No se nace hombre, se llega a serlo / Eduardo Torres Alonso

No todos los individuos que están en el mundo tienen la posibilidad de elegir quién ser ni el lugar que habrán de ocupar en una sociedad estratificada. Al mismo tiempo, son objetos y sujetos, situados en contextos y tiempos determinados, atravesados –sin notarlo– por ideas ajenas, prejuicios, sueños, temores, obligaciones, roles y expectativas. De esta manera, objeto y sujeto se impulsan y se frenan mutuamente: en tanto objeto, hay muros edificados por otros que se deben derribar, y en la medida en que son sujetos, se configura la libertad en potencia.

Como miembros de la comunidad, con esa dualidad permanente, se ve, juzga y clasifica a las personas por su origen, condición social, preferencia sexual, identidad de género, religión, idioma, tipo y forma de cuerpo, o por cualquier otro elemento que permita encasillarlas. De esta manera, se determina que quien no es como uno, es «otro» u «otra». Así ha construido el mundo la narrativa androcéntrica: definiendo a las mujeres o a los hombres que no se ajustan a los parámetros aceptados como «otras» u «otros», quienes no forman –ni formarán– parte de lo normal y lo aceptado. Y esto, lo normal y lo aceptado es, de suyo, un problema mayúsculo.
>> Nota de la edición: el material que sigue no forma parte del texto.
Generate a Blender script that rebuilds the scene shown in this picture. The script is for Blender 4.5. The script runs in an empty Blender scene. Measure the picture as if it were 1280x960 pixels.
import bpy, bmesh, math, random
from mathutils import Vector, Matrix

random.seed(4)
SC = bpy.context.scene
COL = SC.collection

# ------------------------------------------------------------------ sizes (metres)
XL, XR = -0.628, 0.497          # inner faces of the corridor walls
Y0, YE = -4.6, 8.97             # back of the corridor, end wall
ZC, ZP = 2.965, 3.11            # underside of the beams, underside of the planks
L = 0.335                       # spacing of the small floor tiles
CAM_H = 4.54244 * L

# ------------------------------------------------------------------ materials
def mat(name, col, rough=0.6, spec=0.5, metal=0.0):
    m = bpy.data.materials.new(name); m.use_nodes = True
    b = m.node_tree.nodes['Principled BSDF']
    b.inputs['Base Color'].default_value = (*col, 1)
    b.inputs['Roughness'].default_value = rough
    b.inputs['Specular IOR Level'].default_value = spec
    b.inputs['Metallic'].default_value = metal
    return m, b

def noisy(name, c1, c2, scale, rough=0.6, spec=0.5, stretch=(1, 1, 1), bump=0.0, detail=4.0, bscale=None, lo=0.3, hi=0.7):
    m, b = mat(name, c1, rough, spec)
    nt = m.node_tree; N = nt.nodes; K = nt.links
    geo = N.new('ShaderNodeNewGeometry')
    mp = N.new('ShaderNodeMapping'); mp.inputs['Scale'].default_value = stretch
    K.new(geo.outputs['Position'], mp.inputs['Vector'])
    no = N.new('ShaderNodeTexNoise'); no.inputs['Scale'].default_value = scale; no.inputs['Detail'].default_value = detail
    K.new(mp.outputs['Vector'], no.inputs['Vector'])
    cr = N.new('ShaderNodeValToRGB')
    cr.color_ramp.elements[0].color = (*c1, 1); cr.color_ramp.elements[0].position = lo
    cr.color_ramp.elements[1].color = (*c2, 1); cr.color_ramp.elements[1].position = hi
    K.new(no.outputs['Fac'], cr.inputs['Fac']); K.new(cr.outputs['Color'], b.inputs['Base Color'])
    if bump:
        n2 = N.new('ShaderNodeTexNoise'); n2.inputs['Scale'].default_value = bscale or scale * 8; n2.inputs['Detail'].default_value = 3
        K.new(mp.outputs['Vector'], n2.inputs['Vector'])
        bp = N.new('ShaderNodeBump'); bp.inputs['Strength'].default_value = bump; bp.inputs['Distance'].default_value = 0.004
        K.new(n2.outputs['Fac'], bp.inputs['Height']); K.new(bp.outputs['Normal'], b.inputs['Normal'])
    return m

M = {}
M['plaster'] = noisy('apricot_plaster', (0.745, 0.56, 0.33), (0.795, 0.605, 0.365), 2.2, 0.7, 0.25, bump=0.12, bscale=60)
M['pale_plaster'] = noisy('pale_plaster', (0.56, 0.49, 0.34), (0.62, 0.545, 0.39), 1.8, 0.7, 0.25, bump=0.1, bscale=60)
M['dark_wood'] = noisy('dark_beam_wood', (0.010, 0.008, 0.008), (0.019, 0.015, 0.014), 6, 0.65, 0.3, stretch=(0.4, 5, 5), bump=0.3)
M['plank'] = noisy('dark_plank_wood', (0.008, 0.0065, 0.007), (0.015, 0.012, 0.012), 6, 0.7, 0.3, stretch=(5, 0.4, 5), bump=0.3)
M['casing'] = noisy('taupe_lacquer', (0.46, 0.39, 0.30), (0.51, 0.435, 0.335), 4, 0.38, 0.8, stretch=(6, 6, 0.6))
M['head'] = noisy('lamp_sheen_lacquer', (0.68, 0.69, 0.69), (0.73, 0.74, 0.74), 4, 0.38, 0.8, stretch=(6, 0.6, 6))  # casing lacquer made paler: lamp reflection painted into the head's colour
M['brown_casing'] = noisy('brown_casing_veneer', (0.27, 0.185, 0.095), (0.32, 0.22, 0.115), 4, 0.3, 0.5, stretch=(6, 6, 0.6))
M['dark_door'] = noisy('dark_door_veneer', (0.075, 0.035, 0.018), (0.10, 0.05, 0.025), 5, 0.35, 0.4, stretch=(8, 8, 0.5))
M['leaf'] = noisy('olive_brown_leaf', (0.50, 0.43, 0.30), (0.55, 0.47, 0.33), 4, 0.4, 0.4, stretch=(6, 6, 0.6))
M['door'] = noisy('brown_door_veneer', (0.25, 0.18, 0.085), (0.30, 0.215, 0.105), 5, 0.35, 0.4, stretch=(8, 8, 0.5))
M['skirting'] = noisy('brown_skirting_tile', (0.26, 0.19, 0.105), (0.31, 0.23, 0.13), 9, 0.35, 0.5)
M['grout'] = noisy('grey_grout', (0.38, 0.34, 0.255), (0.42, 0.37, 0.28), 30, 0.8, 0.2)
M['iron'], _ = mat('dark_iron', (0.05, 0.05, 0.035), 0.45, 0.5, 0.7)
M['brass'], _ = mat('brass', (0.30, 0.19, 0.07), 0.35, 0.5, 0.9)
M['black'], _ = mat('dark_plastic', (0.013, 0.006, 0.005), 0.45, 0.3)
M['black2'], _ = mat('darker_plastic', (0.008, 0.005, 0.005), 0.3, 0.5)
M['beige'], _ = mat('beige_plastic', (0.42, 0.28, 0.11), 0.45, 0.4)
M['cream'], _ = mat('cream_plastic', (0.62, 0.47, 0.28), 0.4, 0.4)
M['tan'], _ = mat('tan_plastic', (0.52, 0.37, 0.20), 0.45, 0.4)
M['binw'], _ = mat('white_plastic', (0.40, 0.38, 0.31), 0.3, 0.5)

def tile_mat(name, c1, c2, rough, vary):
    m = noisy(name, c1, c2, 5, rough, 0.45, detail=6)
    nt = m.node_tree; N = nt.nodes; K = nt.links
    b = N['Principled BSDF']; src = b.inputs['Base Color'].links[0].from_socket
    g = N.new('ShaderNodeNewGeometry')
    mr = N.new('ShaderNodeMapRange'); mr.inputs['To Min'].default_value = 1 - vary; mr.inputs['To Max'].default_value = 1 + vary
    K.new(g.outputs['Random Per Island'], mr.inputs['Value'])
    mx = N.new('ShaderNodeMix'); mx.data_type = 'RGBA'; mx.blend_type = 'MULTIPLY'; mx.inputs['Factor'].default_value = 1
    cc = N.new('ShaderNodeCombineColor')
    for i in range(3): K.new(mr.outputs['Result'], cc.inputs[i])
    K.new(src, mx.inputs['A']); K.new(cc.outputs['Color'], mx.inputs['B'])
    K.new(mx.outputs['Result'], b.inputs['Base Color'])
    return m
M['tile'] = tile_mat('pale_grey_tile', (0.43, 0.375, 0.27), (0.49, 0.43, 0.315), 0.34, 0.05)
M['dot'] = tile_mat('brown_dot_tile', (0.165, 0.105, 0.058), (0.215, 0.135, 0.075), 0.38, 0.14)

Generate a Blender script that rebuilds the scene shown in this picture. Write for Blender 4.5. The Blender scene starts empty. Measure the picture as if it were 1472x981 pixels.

Si Simone de Beauvoir se preguntó ¿qué es ser mujer?, interrogación atemporal, bien se puede cuestionar ¿qué es ser hombre? Mucho se ha escrito sobre la primacía, privilegio y capacidad de dominación del hombre sobre los demás. Todas las explicaciones –que más deberían entrar en la categoría de justificaciones– de esa posición, a la luz de nuestro tiempo, bien pueden ser vistas no como exageradas, sino como irracionales. Eran (¿son?) una manera de perpetuar beneficios. No más.

Vistos así, se puede pensar que los hombres son un grupo homogéneo de opresores. Cierto, el hombre en tanto es, tendrá la capacidad de dominar. Testimonio de ello es el sistema patriarcal que se recrea. Sin embargo, el grupo hombre no es homogéneo o igualitario, ni escapa, en su interior, a relaciones de dominio y violencia. El débil, el que no recurre a la agresión física, el sensible, el pobre, el que es homo, bi o asexual, o no tiene una pareja o parejas ni descendencia, es visto como extraño o sospechoso, cuya membresía en el mundo de los hombres existe, pero tiene otra calidad. No es miembro de pleno derecho.

Beauvoir escribió que «La mujer no es una realidad estática, sino un devenir.» En ese sentido hay que entender al hombre, como posibilidad permanente de ser algo distinto. No hay destino manifiesto. «No se nace libre, se llega a serlo», dijo Alfred Fouillé, de quien la filósofa se inspiró. Así, «no se nace hombre, se llega a serlo» y la libertad para ser hombre, uno distinto al hegemónico, se conquista. Quienes sostienen que la modificación de la conducta tradicional del hombre es algo que no está ocurriendo o, bien, que sólo se registra en algunos pocos lugares, tienen un velo que les impide ver el acelerado cambio social.

La idea de un ser insensible y permanentemente en alerta, heterosexual, que descuida su estética y su salud física y mental, que es irresponsable con «su» mujer o pareja y familia, como modelo de hombre en el 2022, es anacrónica. Las nuevas generaciones están demostrando que ser un hombre diferente es posible. Claro, los estereotipos y los roles asignados a cada sujeto, permanecen introyectados. No se ha dicho que desmontarlos será rápido.

Hoy, son cada vez más los hombres que aman –sin los arrebatos del «macho» (celoso, pero mujeriego; devoto de su madre, mas maltratador de su esposa)– a otros hombres, a mujeres o a personas no binarias, que tienen responsabilidad afectiva, que desechan tipos y colores de ropa para ellas y para ellos, que viven su masculinidad como les place y disfrutan de su cuerpo.

Todavía, hay que reconocerlo, los hombres tienen ventajas y camisas de fuerza que los constriñen. Hay que modificar las reglas del juego para que todas las personas, sin importar nada, puedan llegar a ser lo que quieran ser, dejando de ser objetos y siendo sujetos plenos.

Simone de Beauvoir murió el 14 de abril de 1986. Con cuarentaiún años de edad, cimbró el mundo con El segundo sexo. A ella –junto con otras más– le debemos agradecer que, recordando a Rosario, exploremos «Otro modo de ser humano y libre».